Let $A_1, A_2, A_3, A_4, A_5, A_6$ be distinct points in the plane. Let $D$ be the longest distance between any pair, and $d$ the shortest distance. Show that $D/d ≥ \sqrt3$.
The following solution is taken from this page out of John Scholes's collection of math problems and solutions.
Let ABC be a triangle with sides $a = BC ≥ b = CA ≥ c = AB$. Suppose that angle $A ≥ 2π/3$. It follows immediately from the cosine formula we have $a^2 = b^2 + c^2 - 2bc \cos A ≥ b^2 + c^2 + bc ≥ 3c^2$, and hence that $a/c ≥ \sqrt 3$. So it is sufficient to find a triangle with an angle of at least $2π/3$.

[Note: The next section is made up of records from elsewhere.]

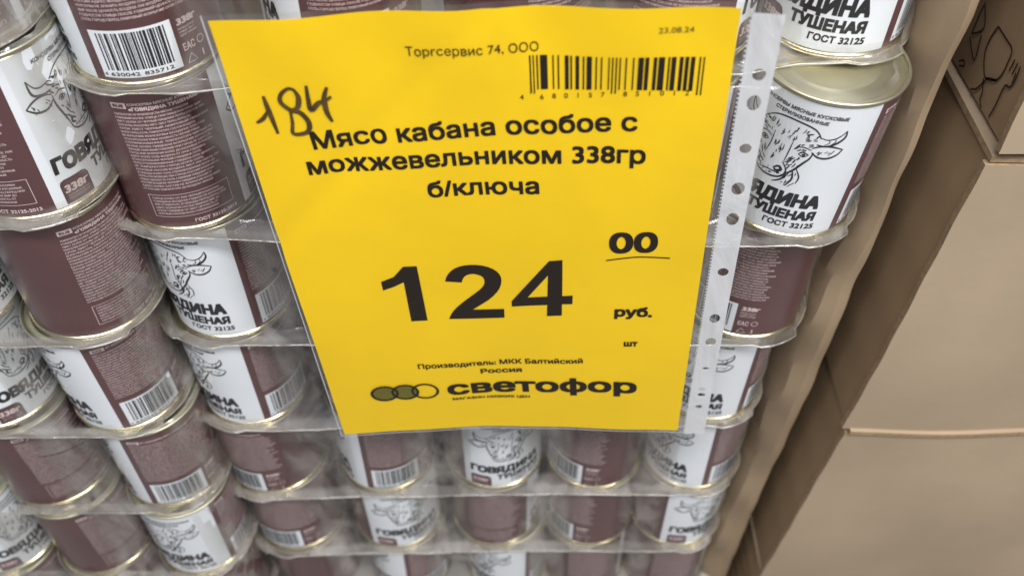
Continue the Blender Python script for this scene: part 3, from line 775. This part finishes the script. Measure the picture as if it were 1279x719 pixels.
xc = at(955, 719, DC).x; zC = zB-.235
box('lower', zC, zB-.001, xb-.012, xb+.003, DC, DC-.001, 'lowest visible tan box, its top lip showing as a pale line', lip=.003)
box('middle', zB+.0035, zA-.0045, xb, xa, DC, DC, 'large blank tan box in the middle of the box stack')
up = box('upper', zA+.005, zA+.25, xa+.002, xa+.003, DC, DC, 'upper tan box with wine glass and fork print on its shaded side')
zD = zC-.004
box('base', .002, zD, xb-.016, xb-.010, DC, DC, 'bottom tan box under the other boxes, cut off by the frame')

# printed signs on the shaded side of the upper box: glass, fork, arrow marks
YS0 = .40
def on_side(pts_px):
    out = []
    xs = xa+.002+.0026
    for (u, v) in pts_px:
        x = (u-639.5)/FPX; y = (359.5-v)/FPX
        t_ = xs/x
        out.append(((y*math.sin(PITCH)+math.cos(PITCH))*t_, CH+(y*math.cos(PITCH)-math.sin(PITCH))*t_))
    return out
def px5(L): return [(1150+x/4.496, y/4.496) for x, y in L]
SIGN = {'glass_print': [[(435,150),(395,210),(362,290),(355,380),(365,440),(420,450),(455,420),(490,350),(512,280),(480,220),(435,150)], [(280,500),(310,500),(350,465),(375,440),(425,455)], [(352,440),(345,520),(332,560),(340,605)]],
        'fork_print': [[(380,660),(420,590),(470,485),(495,490),(520,470),(560,375)], [(530,335),(495,400)], [(545,355),(512,420)], [(512,470),(535,410)]],
        'arrow_print': [[(360,15),(355,160),(285,190)], [(275,210),(300,340),(340,200)], [(215,370),(245,370),(240,340),(215,345)], [(355,30),(320,110),(290,180)]]}
for nm, L in SIGN.items():
    mb = MB()
    for s in L:
        yz = on_side(px5(s)); mb.ribbon([(p[0]*1000, p[1]*1000) for p in yz], 1.2, taper=False)
    me = mb.mesh(nm, [M['cardink']], None)
    bm = bmesh.new(); bm.from_mesh(me)
    for v in bm.verts: v.co = Vector((0, v.co.x/1000, v.co.y/1000))
    bm.to_mesh(me); bm.free()
    me.transform(Matrix.Translation(Vector((xa+.002+.0026, 0, 0))-up.location))
    obj(nm, me, up)
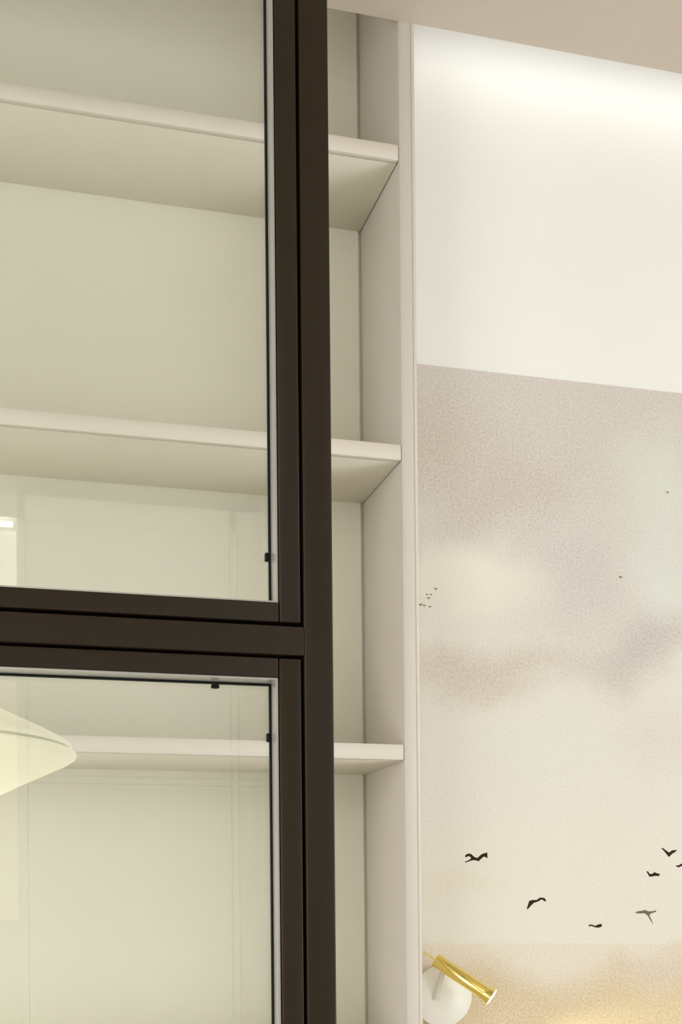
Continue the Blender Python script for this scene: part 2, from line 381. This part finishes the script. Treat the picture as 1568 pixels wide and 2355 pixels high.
p_up = sash(Z_A, 2.585, Z_UP, 2.557, 0.3170)
p_lo = sash(0.06, Z_B, 0.09, 1.4200, 0.3160)
# little setting clips at the edge of the glass
def clip(parent, x, z, horizontal):
    a, b = (0.0046, 0.0022) if horizontal else (0.0022, 0.0050)
    box('clip', x-a, x+a, D0+0.029, D0+0.0352, z-b, z+b, rubber, parent, 0.0015, 3)
clip(p_up, 0.3092, 1.5635, False)
clip(p_lo, 0.2480, 1.4126, True)
clip(p_lo, 0.3092, 1.3562, False)

# ------------------------------------------------------------------ pendant lamp
PR = 0.22
pc = Vector((0.1108-PR, -0.29, 1.3650))
pl = empty('pendant_lamp', pc, 'pale cream double cone pendant lamp hanging behind the glass at left', 'lamp')
T = Matrix.Translation(pc)
bm = bmesh.new()
lathe(bm, [(0.0, 0.1020), (0.028, 0.1015), (0.034, 0.0990), (0.12, 0.0575), (0.19, 0.0250), (PR-0.012, 0.0150), (PR-0.0070, 0.0110), (PR-0.0055, 0.0070), (PR-0.012, 0.0064), (0.10, 0.0064)], T, 128)
obj('upper_shade', bm, shade_m, pl, smooth=True)
bm = bmesh.new()
lathe(bm, [(PR-0.011, 0.0020), (PR-0.004, 0.0022), (PR-0.0008, 0.0004), (PR, -0.0020), (PR-0.0015, -0.0055), (PR-0.010, -0.0110), (0.15, -0.0390), (0.08, -0.0750), (0.036, -0.0980), (0.032, -0.0990), (0.0, -0.0990)], T, 128)
obj('lower_shade', bm, shade_m, pl, smooth=True)
bm = bmesh.new()
lathe(bm, [(PR-0.016, 0.0064), (PR-0.0085, 0.0064), (PR-0.0078, 0.0043), (PR-0.0085, 0.0022), (PR-0.016, 0.0022)], T, 128)
obj('seam_ring', bm, seam_m, pl, smooth=True)
bm = bmesh.new(); lathe(bm, [(0.0, 0.101), (0.004, 0.101), (0.004, CZ-0.02-pc.z), (0.0, CZ-0.02-pc.z)], T, 12); obj('cord', bm, lamp_white, pl, smooth=True)
bm = bmesh.new(); lathe(bm, [(0.0, CZ-0.022-pc.z), (0.045, CZ-0.022-pc.z), (0.05, CZ-0.015-pc.z), (0.05, CZ-0.001-pc.z), (0.0, CZ-0.001-pc.z)], T, 32); obj('ceiling_rose', bm, lamp_white, pl, smooth=True)

pd = bpy.data.lights.new('pendant_fill', 'POINT'); pd.energy = 1.5; pd.color = (1.0, 0.95, 0.84); pd.shadow_soft_size = 0.05  # added point light below the closed shade, brightens the lower bays
po = bpy.data.objects.new('pendant_fill', pd); COL.objects.link(po); po.location = pc-Vector((0, 0, 0.18))

# ------------------------------------------------------------------ brass wall lamp
A = Vector((0.7370, 0.070, 1.0743)); B = Vector((0.8215, 0.026, 1.0105))
wl = empty('wall_lamp', (0.7583, 0.0997, 1.0099), 'small brass tube spotlight on a round white plate on the mural wall', 'lamp')
bm = bmesh.new(); lathe(bm, [(0.0, 0.0), (0.0525, 0.0), (0.0538, 0.0012), (0.0538, 0.0070), (0.0525, 0.0085), (0.0, 0.0085)], frame_at((0.7583, 0.0997, 1.0099), (0, -1, 0)), 64)
obj('back_plate', bm, lamp_white, wl, smooth=True)
d = (B-A); Ln = d.length
bm = bmesh.new(); R = 0.0122
lathe(bm, [(0.0, 0.0), (R-0.001, 0.0), (R, 0.001), (R, Ln-0.016), (R+0.0005, Ln-0.010), (R+0.0034, Ln-0.003), (R+0.0046, Ln), (R+0.0036, Ln+0.0005), (R+0.0032, Ln-0.002), (0.0, Ln-0.002)], frame_at(A, d), 48)
tube = obj('tube', bm, brass, wl, smooth=True)
bm = bmesh.new(); lathe(bm, [(R+0.0033, Ln-0.0016), (R+0.0032, Ln+0.0006), (0.010, Ln+0.0022), (0.0, Ln+0.0024)], frame_at(A, d), 48)
obj('lens', bm, lens_m, tube, smooth=True)
bm = bmesh.new(); s0 = Vector((0.7448, 0.0912, 1.0065)); s1 = A+d*0.16
s1 = s1-(s1-s0).normalized()*(R-0.002); lathe(bm, [(0.0, 0.0), (0.0075, 0.0), (0.0052, 0.004), (0.0048, (s1-s0).length), (0.0, (s1-s0).length)], frame_at(s0, s1-s0), 24)
obj('stem', bm, lamp_grey, wl, smooth=True)
bm = bmesh.new(); lathe(bm, [(0.0, 0.0), (0.0014, 0.0), (0.0014, 0.024), (0.0, 0.024)], frame_at(A, -d), 12)
obj('pin', bm, brass, wl, smooth=True)
ld = bpy.data.lights.new('lamp_bulb', 'SPOT'); ld.energy = 9.5; ld.color = (1.0, 0.87, 0.42); ld.spot_size = math.radians(112); ld.spot_blend = 0.75; ld.shadow_soft_size = 0.012
lo = bpy.data.objects.new('lamp_bulb', ld); COL.objects.link(lo)
lo.matrix_world = frame_at(B+d.normalized()*0.012, -d)

# ------------------------------------------------------------------ wardrobe on the rear wall (seen mirrored in the glass)
wd = empty('wardrobe', (1.0, -3.6, 0), 'pale fitted wardrobe with flat doors, mirrored faintly in the glass', 'wardrobe')
WY = -3.60
xs = [0.1015, 0.124, 0.834, 0.857, 1.58, 1.603, 2.33, 2.353, 2.58]
for a, b in ((0, 1), (2, 3), (4, 5), (6, 7)):
    box('upright', xs[a], xs[b], -4.19, WY, 0.0, 2.60, door_m, wd, 0.001, 1)
for k, (a, b) in enumerate(((1, 2), (3, 4), (5, 6), (7, 8))):
    box('door', xs[a]+0.004, xs[b]-0.004, WY-0.024, WY-0.004, 0.08, 1.617, door_m, wd, 0.001, 1)
    box('door', xs[a]+0.004, xs[b]-0.004, WY-0.024, WY-0.004, 1.644, 2.513, door_m, wd, 0.001, 1)
    box('cross_board', xs[a], xs[b], -4.19, WY, 1.620, 1.641, door_m, wd)
box('top_board', 0.1015, 2.58, -4.19, WY, 2.516, 2.60, door_m, wd)
box('base_board', 0.124, 2.58, -4.19, WY-0.03, 0.0, 0.075, door_m, wd)

# ------------------------------------------------------------------ strip lights and added fill lights outside the frame
def fill_ceiling_light(x, y, label, sx=0.6, sy=0.6):  # unseen glowing panel, added to brighten the room
    t = empty('fill_ceiling_light', (x, y, CZ), label, 'lamp', 'added flat fill lights')
    boxes('frame', [(x-sx/2-0.02, x-sx/2, y-sy/2-0.02, y+sy/2+0.02, CZ-0.03, CZ), (x+sx/2, x+sx/2+0.02, y-sy/2-0.02, y+sy/2+0.02, CZ-0.03, CZ),
        (x-sx/2, x+sx/2, y-sy/2-0.02, y-sy/2, CZ-0.03, CZ), (x-sx/2, x+sx/2, y+sy/2, y+sy/2+0.02, CZ-0.03, CZ)], lamp_white, t)
    box('diffuser', x-sx/2, x+sx/2, y-sy/2, y+sy/2, CZ-0.024, CZ-0.018, panel_m, t)
fill_ceiling_light(1.75, -2.0, 'added square fill light on the ceiling at the right, outside the view')
fill_ceiling_light(-1.3, -2.4, 'added square fill light on the ceiling at the left, outside the view')
cv = box('hidden_strip_light', 0.695, XR-0.02, 0.0005, 0.006, CZ+0.016, CZ+0.066, cove_m)
cv['label'] = 'strip light along the back of the ceiling edge above the mural'; cv['category'] = 'lamp'
cv = box('hidden_strip_light', SX0+0.02, SX1-0.01, -0.008, -0.002, CZ+0.074, CZ+0.114, bookcase_fill_m)  # added strip, brightens the top bay of the bookcase
cv['label'] = 'added fill strip on the ceiling edge above the bookcase, out of view'; cv['category'] = 'lamp'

If the 6 points form a convex hexagon, then the six angles of the hexagon sum to 4π so at least one is at least 2π/3. If not then one point is inside the convex hull of the others. Draw diagonals to triangulate the hull. Then the inside point must lie inside (or on) one of the triangles. But if P lies inside (or on) the triangle ABC, then at least one of the angles APB, BPC, CPA is at least 2π/3.
I don't understand how this proof shows that $D/d \ge \sqrt 3$. This proof seems to just show that a triangle with angle greater than $2\pi/3$ exists in the triangulation of the hull of the set. How does this show that $D/d \ge \sqrt 3$? The two points $\{d_1, d_2\}$ with distance $d$ might not have any point in common with points $\{D_1, D_2\}$ that have distance $D$.
What am I missing here?
When the solution "draws diagonals to triangulate the hull", it means to triangulate the convex hull using only the given $6$ points as vertices of the triangles. No other points should be introduced. Hence every triangle obtained can be used to show $D/d\ge\sqrt3$.
To convince yourself that triangulation is possible, play with some random $6$ points of your choice. The vertices of the convex hull will be among the $6$ points. Whether the convex hull is a triangle or quadrilateral or pentagon or hexagon, you will be able to triangulate it easily without introducing new points as vertices.